Reluctance to Use Emergency Funds

The first step in any good financial plan is to establish an emergency fund to handle life’s emergencies and break the cycle of turning to debt. However, some people feel a reluctance to use the fund in an emergency and turn to credit cards to cash flow each bump in the road. This phenomenon is driven largely by fear – fear that a bigger emergency will happen before adequate time to rebuild the [tag]emergency fund[/tag]. Here are a few strategies to combat that fear.

Think of your emergency as a personal line of credit. It might even help to sign up for an account that offers a debit card. I keep my emergency fund debit card in my wallet with one of those ATM card slips that says, “Break only in emergency!” When Murphy strikes I use that debit card to tap my emergency fund rather than turning to a credit card.

Hang on to your oldest, no-fee credit card until you have established several months of savings.
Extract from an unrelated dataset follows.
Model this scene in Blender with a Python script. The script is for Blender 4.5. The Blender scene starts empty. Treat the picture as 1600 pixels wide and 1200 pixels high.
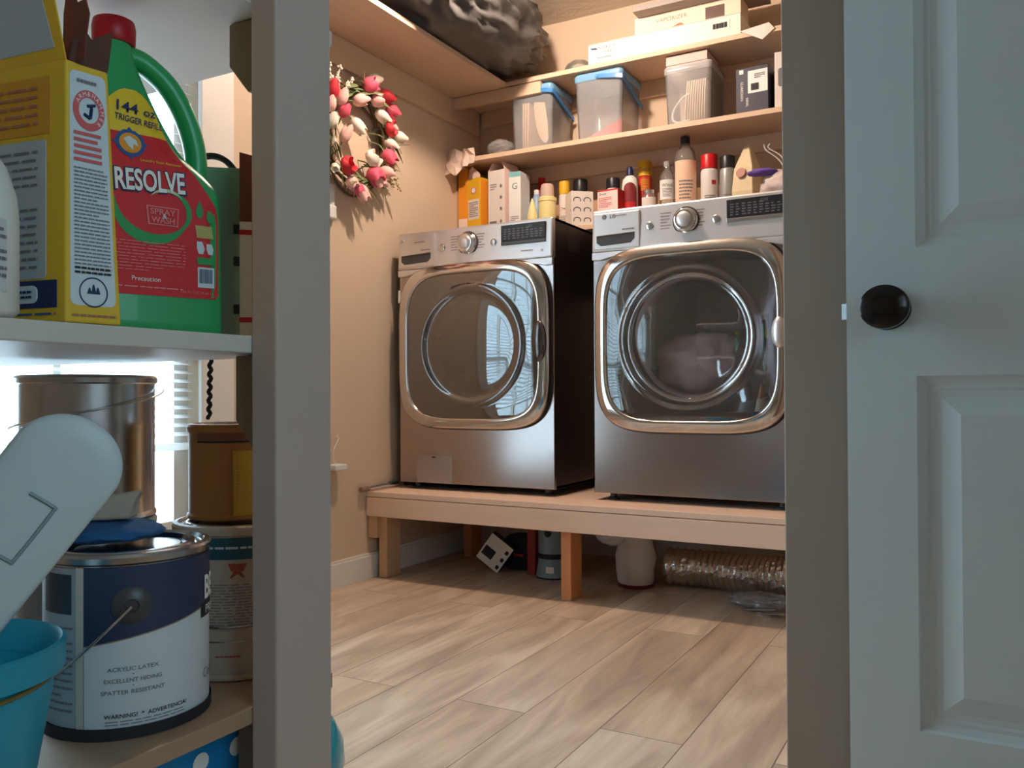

By keeping one credit card with available credit you still have a backstop should you have the unfortunate luck of getting hit by two emergencies in the same month. Be sure that the emergencies are real emergencies – clearance items at your favorite store do not qualify.

Emergency funds should remain in a highly liquid account. The majority of your emergency funds should be socked away in a high-interest savings vehicle, like a savings account with a top online bank. We also keep a local, smaller emergency fund in an interest-bearing checking account (with debit card access). I could get a higher rate of return on this smaller amount elsewhere, but I have discovered that the higher the rate of return on my money the more pressure I feel not to touch it. This is especially true of holding an emergency fund in stocks or mutual funds. If the market is up, I don’t want to cash out because it might go higher. If the market is down, I don’t want to cash out until it goes back up again. Best to simply keep the emergency fund in easily accessible cash.

Make rebuilding your emergency fund a top priority after each expenditure. If your car died last week and the repair bill topped out at $600 you should quickly find a way to refund that $600 back to your emergency fund. Stop paying extra on your debts until that $600 has been replenished – minimum payments only. Take some extra overtime next week. Round up some old books and DVDs and sell them on EBay. The point is to make rebuilding that emergency fund your number one priority. Having that plan in place before the emergency will make it easier to swallow the $600 hit to your emergency fund, because you know it will be quickly replenished.

Comments

  1. Who needs emergency fees when you have student loans! Yay! Haha

    I’m working on my emergency fee to pay back those loans when I’m out of college x.x

    Justin Dupre

  2. I am using the same template. The weird thing is when you look at chickyfinance.blogspot.com, the pink flower is there and then you go back to real domain name second time that flower will be there. But you never go blogspot website, the pink flower will not appear on the real doman name.I am confused :(

  3. Chicky – I don’t see your “pink flower image” as I remember it appearing. Was it a background image, or part of your header? Perhaps this is an issue with the new template. Congrats on building out your own domain by the way – I look forward to your future posts.

    Lynnae – Don’t taxes just stink! At least you have the funds in place to pay them – smart move.

    Ron – That line of thinking helped me cut up my credit cards. I figured instead of attaching $10,000 of the bank’s money to a piece of plastic I would simply attach my own (when fully funded).

    Writer’s Coin – You are so right. It’s been said that there is no softer pillow than having money in the bank.

    Justin – I like your plan to save up to pay off those loans when they come do. Be sure to save something outside of that account strictly for emergencies (illnesses, car repairs, etc.). You don’t want to be completely wiped out (financially) when you pay off the student loans.

  4. We just used $400 of our emergency fund to replace a drive shaft and u-joints in my husbands truck. It was wonderful not having to stress and turn to credit cards to find the money – instead a quick transfer of funds and poof its paid for. And even better the emergency fund should be fully again by the end of the month! Great post!

  5. My policy is to never withdraw from my savings account, ever. In my main savings account which I opened up a little over a year ago, I don’t have a single withdrawal. I’ve had one emergency and I paid it with credit card and took loan out of future paycheck which would have gone into savings. I’m currently paying it back with money which I would have spent and am paying myself interest!

  6. Lynnae,
    I’m curious about what unexpected taxes you have to pay with your emergency fund. If they are income taxes, you should change your deductions to reflect the appropiate amount so you do not pay or get back the next year.
    If they are property taxes, start saving through the year so you are not “surprised” again.
    Dave Ramsey has some great books and advice on these topics. You should find them at your library.